Wednesday, May 29, 2013

Interview with Denise DiFulco, Freelance Writer and Editor

Denise DiFulco is a freelance writer and editor whose articles have appeared in The New York Times, Washington Post, Ladies Home Journal, and numerous other publications. She is currently working on her first book, a historical novel that spans fifty years and four countries. She will be speaking on the Sunday morning panel "Historical Fiction: The Search for Research" at the 2013 Historical Novel Society Conference in St. Petersburg, Florida. Visit her website here.

1. What first got you interested in historical fiction?

I’ve always loved history. In college I majored in history, what some might call the “easy history” of the 20th century. But that period always fascinated me most. I was so obsessed with World War II that I would head up into the university archives to pull the West Point war atlases for the various theaters of operations. Sound easy?  Not really. Let’s just say I wasn’t necessarily seen as dating material in college.

2. How much research have you done for your novel?

Sometimes I feel as if it never will be done. There’s always more to read, more to learn. Already I’m nearly four years into my research, which includes genealogical inquiries since the book is loosely based on my maternal grandfather’s life story. Part of the issue is that the novel spans so many years and so many countries. It starts in Germany in 1910, detours to South America in the early 1930s, then finishes in Cuba at the time of Castro’s Revolution. Getting the details and tone just right for each time period and setting has been time consuming, to say the least. Most days I just want to put words on the page, but first I need to know what that stewardess would have worn on a flight in 1953. What kinds of planes were even in the air then?
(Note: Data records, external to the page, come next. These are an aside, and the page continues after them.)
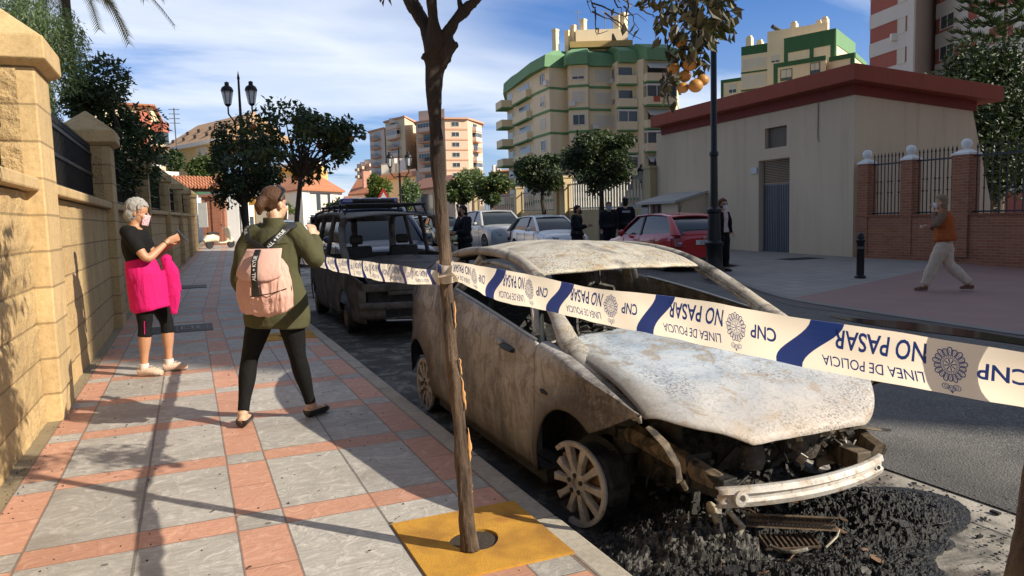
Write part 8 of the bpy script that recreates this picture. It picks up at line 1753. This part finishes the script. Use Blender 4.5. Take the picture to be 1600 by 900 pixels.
def emblem(cx, cy, R, add):
    """scalloped sun-ray badge with a round crest and a scroll below"""
    n = 18
    def ring(r0, r1, k=40, c=(0, 0), sx=1., sy=1.):
        for i in range(k):
            a, b = 2*math.pi*i/k, 2*math.pi*(i+1)/k; add([(cx+c[0]+sx*r*math.cos(t), cy+c[1]+sy*r*math.sin(t)) for r, t in ((r0, a), (r1, a), (r1, b), (r0, b))])
    for i in range(n):
        a = 2*math.pi*(i+.5)/n; L = R*(1.0 if i % 2 else .93); w_ = R*.150
        d, e = (math.cos(a), math.sin(a)), (-math.sin(a), math.cos(a)); P = lambda r, s: (cx+d[0]*r+e[0]*s, cy+d[1]*r+e[1]*s); th = R*.05
        add([P(.56*R, -.6*w_), P(L*.9, -w_), P(L*.9, -w_+th), P(.56*R, -.6*w_+th)]); add([P(.56*R, .6*w_-th), P(L*.9, w_-th), P(L*.9, w_), P(.56*R, .6*w_)]); add([P(L*.9, -w_), P(L, -w_*.4), P(L-th, -w_*.3), P(L*.9-th, -w_+th)]); add([P(L, -w_*.4), P(L, w_*.4), P(L-th, w_*.3), P(L-th, -w_*.3)]); add([P(L, w_*.4), P(L*.9, w_), P(L*.9-th, w_-th), P(L-th, w_*.3)]); add([P(.62*R, -.010*R), P(.86*R, -.012*R), P(.86*R, .012*R), P(.62*R, .010*R)])
    ring(.52*R, .56*R); ring(.36*R, .39*R)
    for i in range(26): a = 2*math.pi*i/26; add([(cx+r*math.cos(t), cy+r*math.sin(t)) for r, t in ((.42*R, a), (.49*R, a), (.49*R, a+.10), (.42*R, a+.10))])
    for i in range(8): a = 2*math.pi*i/8+.2; add([(cx+r*math.cos(t), cy+r*math.sin(t)) for r, t in ((.12*R, a-.2), (.33*R, a-.10), (.33*R, a+.12), (.12*R, a+.2))])
    ring(.05*R, .10*R, 14)
    for sx in (-1, 0, 1): ring(.17*R, .205*R, 16, (sx*.34*R, 1.24*R+(.08*R if sx == 0 else 0)), 1.2, .85); ring(.07*R, .10*R, 10, (sx*.34*R, 1.24*R+(.08*R if sx == 0 else 0)))
    add([(cx-.03*R, cy+1.42*R), (cx+.03*R, cy+1.42*R), (cx+.03*R, cy+1.60*R), (cx-.03*R, cy+1.60*R)]); add([(cx-.09*R, cy+1.50*R), (cx+.09*R, cy+1.50*R), (cx+.09*R, cy+1.54*R), (cx-.09*R, cy+1.54*R)])
TW_ = .089                                                            # tape width
def tape_run(tname, label, path, period, s_first, flat=1.):
    """path: list of (top point, bottom point); lettering is upside down as tied"""
    root = thing(tname, label, 'police tape', path[0][0], 0, 'police tape lengths'); mid = [(Vector(a)+Vector(b))/2 for a, b in path]; ln = [0]
    for a, b in zip(mid, mid[1:]): ln.append(ln[-1]+(b-a).length)
    def M(s_, v, lift=0.):                                            # v: 0 bottom .. 1 top, lift towards the camera
        s_ = min(max(s_, 0), ln[-1]-1e-5); i = max(j for j in range(len(ln)-1) if ln[j] <= s_); k = (s_-ln[i])/(ln[i+1]-ln[i]); tp_ = Vector(path[i][0]).lerp(Vector(path[i+1][0]), k); bt = Vector(path[i][1]).lerp(Vector(path[i+1][1]), k); p = bt.lerp(tp_, v)
        n = (mid[i+1]-mid[i]).cross(tp_-bt).normalized(); n = n if n.dot(CP-p) > 0 else -n
        return p+n*(lift+.005*math.sin(v*3.1)+.0035*math.sin(s_*17+v*2.4)+.0022*math.sin(s_*41-v*5)+.004*mnoise.noise(Vector((s_*9, v*1.6, 1.))))+Vector((0, 0, .0022*math.sin(s_*9+1)))
    N = max(90, int(ln[-1]/.010)); q = MB(); q.grid(lambda a, b: M(a*ln[-1], b), N, 6); film = q.build('film', TAPE, root, smooth=True, recalc=False)
    k = 0; s0 = s_first
    vsA, fsA = text_mesh('NO PASAR', 1., .018); wA = max(v.x for v in vsA); vsB, fsB = text_mesh('LINEA DE POLICIA', 1., .006); wB = max(v.x for v in vsB); vsC, fsC = text_mesh('CNP', 1., .018); wC = max(v.x for v in vsC)
    P = period; sw = P*.155
    while s0 < ln[-1]:
        q = MB(); e0, e1 = s0-sw*.95, s0+sw*1.1                        # slanting S-edged band
        def st_(a, b): sl = sw*.62*math.sin((b-.5)*math.pi)*(1.); return M(s0+(a-.5)*sw+sl, b, .0007)
        if s0-sw*1.1 > -sw and s0-sw < ln[-1]: q.grid(st_, 4, 10); q.build('blue_band', NAVYT, root, recalc=False)
        # block between this band and the next: text, crest, initials (rotated half a turn)
        def place(vs, fs, x0, wd, v0, v1, wtxt, name):
            if s0+x0 > ln[-1]: return
            q = MB(); q.add([M(s0+x0+wd-(v.x/wtxt)*wd, v1-(v.y/.72)*(v1-v0), .0008) for v in vs], fs); q.build(name, NAVYT, root, recalc=False)
        if s0+sw*.9 > -P:
            lo = s0+sw*.9
            if lo+P*.46 > 0:
                place(vsA, fsA, P*.135, P*.385, .50, .87, wA, 'lettering'); place(vsB, fsB, P*.085, P*.42, .13, .34, wB, 'lettering')
                q = MB(); R = TW_*.33
                def addp(pts): q.add([M(s0+P*.598-(x), .56-(y)/TW_, .0008) for x, y in pts], [tuple(range(len(pts)))])
                emblem(0, 0, R, addp)
                if s0+sw*.6+P*.55 < ln[-1]: q.build('crest', NAVYT, root, recalc=False)
                place(vsC, fsC, P*.69, P*.165, .40, .69, wC, 'lettering')
        s0 += P
    return root
def tpos(px, pt, pb, D): return (at(px, pt, D), at(px, pb, D))
# depth along the straight right-hand run varies with the picture column
K = at(705, 425, 3.06); Rr = at(1640, 603, 1.04)
def Drun(px):                                                         # where the vertical plane K-R meets this column of the picture
    n = (Rr-K).cross(Vector((0, 0, 1))); d = ray(px, 500); return (K-CP).dot(n)/d.dot(n)
RT = [(704,410,440), (720,411,442), (760,416,462), (800,424,476), (860,437,487), (940,451,505), (1022,461,524), (1100,471,540), (1180,483,556), (1262,497,573), (1340,510,590), (1440,527,611), (1540,543,629), (1600,552,637), (1700,568,655), (1790,582,672)]
path = [tpos(a, b, c, Drun(a)) for a, b, c in RT]
def slen(px):
    tot = 0; mids = [(p[0]+p[1])/2 for p in path]
    for (a, b, c), m0, m1, (a2, b2, c2) in zip(RT, mids, mids[1:], RT[1:]):
        if px <= a2: return tot+(m1-m0).length*(px-a)/(a2-a)
        tot += (m1-m0).length
    return tot
ss = [slen(x) for x in (775, 872, 1022, 1262)]
print('TAPE stripes at', [round(x, 3) for x in ss], 'D end', Drun(1600))
PER = (ss[-1]-ss[0])/3
tape_run('police_tape', 'blue and white police tape stretching from the trunk across the burnt hatchback to the right', path, PER, ss[0]-PER)
# left run to the tree behind the woman
LT_ = [(688,425,446), (660,420,444), (632,416,443), (600,412,440), (560,407,432), (520,403,423), (500,401,417), (470,398,412)]
K2 = at(690, 435, 3.06); R2 = Vector((1.0, 9.42, 1.0))
def Drun2(px): n = (R2-K2).cross(Vector((0, 0, 1))); d = ray(px, 420); return (K2-CP).dot(n)/d.dot(n)
path2 = []
for a, b, c in LT_: path2.append(tpos(a, b, c, Drun2(a)))
path2.append((R2+Vector((0, 0, TW_/2)), R2-Vector((0, 0, TW_/2))))
tape_run('police_tape', 'police tape running back up the pavement past the woman in the olive jacket', path2, PER, .12)
# turns of tape round the trunk
q = MB()
for (za, zb, tw) in ((.045, .006, 0.), (.012, -.030, .35)):
    n = 26; c = at(697, 427, 3.10)
    def fn(a, b): t = 2*math.pi*a; r = .036+.003*math.sin(5*t); z = lerp(za, zb, b)+.012*math.sin(t+tw)*1.; return c+Vector((r*math.cos(t), r*math.sin(t), z))
    q.grid(fn, n, 3)
q.tube([at(690, 432, 3.04), at(705, 428, 3.02), at(718, 438, 3.04)], [(.028, .004), (.018, .006), (.026, .004)], 8)
o = q.build('tape_knot', TAPE, smooth=True, recalc=False, loc=(1., 2.87, 1.15)); tag(o, 'knotted turns of police tape around the scorched trunk', 'police tape', 'police tape lengths')
q = MB(); c = at(697, 427, 3.10)
for a0, a1 in ((3.3, 3.9), (5.2, 5.7)):
    q = MB(); q.grid(lambda a, b: c+Vector((.0395*math.cos(lerp(a0, a1, a)), .0395*math.sin(lerp(a0, a1, a)), lerp(.044, .008, b)+.012*math.sin(lerp(a0, a1, a)))), 6, 2); q.build('blue_band', NAVYT, o, recalc=False)

# ---- litter on the pavement and in the gutter
rnd = random.Random(55); LT = MB()
for i in range(150):
    x, y = rnd.uniform(-.95, 1.3), rnd.uniform(2.4, 9.5); leaves(LT, [Vector((x, y, .006))], rnd.uniform(.012, .05), droop=0, rnd=rnd, aspect=.45, fold=.3)
for p in LT.v: p.z = max(.003, .006+(p.z-.006)*.25)
for i in range(420):
    x, y = (rnd.uniform(-.98, -.86), rnd.uniform(2.5, 10)) if rnd.random() < .5 else (rnd.uniform(-.9, 1.34), rnd.uniform(2.4, 9)); s_ = rnd.uniform(.002, .006); LT.box((x, y, s_*.4), (s_, s_*1.3, s_*.7), rz=rnd.uniform(0, 3), mi=1)
o = LT.build('litter', [DRY[0], CHAR], recalc=False); tag(o, 'scattered dry leaves and grit on the patterned pavement', 'litter', kind='stuff')
LT = MB()
for i in range(900):
    a = rnd.uniform(0, 6.28); r = .95+abs(rnd.gauss(0, .22)); x, y = 2.27+r*math.cos(a)*1.05, 2.5+r*math.sin(a)*.7
    if x < 1.5: continue
    s_ = rnd.uniform(.003, .011)*(2 if rnd.random() < .06 else 1); LT.box((x, y, -.118+s_*.2), (s_, s_*rnd.uniform(.5, 2.2), s_*.5), rz=rnd.uniform(0, 3))
o = LT.build('char_crumbs', [CHAR], recalc=False); tag(o, 'black crumbs scattered over the concrete around the ash heap', 'debris', kind='stuff')
bpy.data.scenes.remove(TMPS)
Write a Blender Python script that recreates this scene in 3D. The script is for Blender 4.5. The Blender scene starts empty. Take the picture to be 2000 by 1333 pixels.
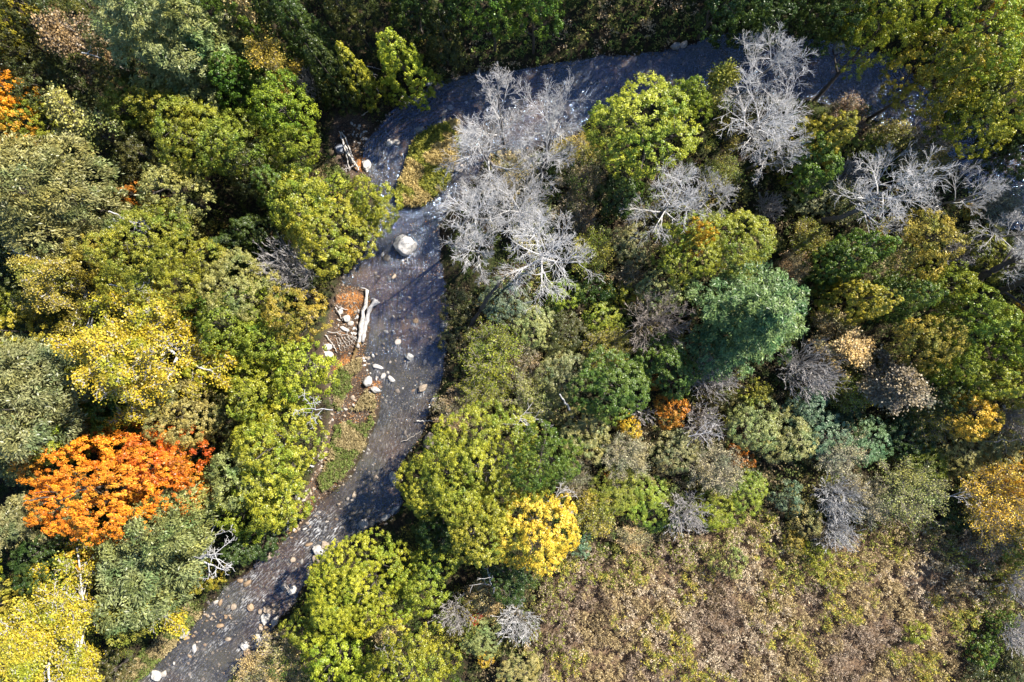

3. How do you organize your research?

For this book I began with a simple timeline, combining key dates from my grandfather’s life with major world events, as well as local history in the places where he lived. In many ways he was a victim of history, so it was critical for me to know what his mindset might have been at a particular time. I also maintain a bibliography to keep track of what materials I’ve read and what I’d still like to read. Beyond that, Scrivener helps me to stay organized. I can keep character notes and old photos and maps all in one place that’s accessible with a single click. The other thing I’ve found useful is Google Maps. I mapped all the locations where my characters live and work, so I can see how they would move about and also know what was in their range of vision. It has been invaluable for scene setting because I can imagine the physical world as they viewed it. It also helps me understand better how they went about their daily lives.

4. For you, what is the line between fiction and fact?

Since I’m writing about people who actually existed and of whom some record exists, that line would appear to be quite thin. But while the story follows the trajectory of my grandfather’s life, ultimately the main character is not actually him. It’s something of which I’m constantly reminding myself. In fact, it wasn’t until I finally divorced the real person from my protagonist that I was able to progress with the story. One of the reasons I’m writing this novel is because there is so much I don’t know about what actually happened to my grandfather. I’m imagining his life for him, which by definition makes this fiction. Above all, I want to be true to the time, the settings, the history—the things that are measurable and real. 

1 comment:

Anonymous said...

Great Q and A. It's interesting to get a little insight into the important intertwining that research with imagination play in writing historical fiction. Denise's observation that it wasn't until she "finally divorced the real person from my protagonist that [she] was able to progress with the story" really resonates with me. I don't write historical fiction (at least not at the moment), but many of my stories are grounded in real-life experience and it's only when I let go of the concreteness of the initial memory and let creativity take over, that the story really blossoms. Thanks, ladies!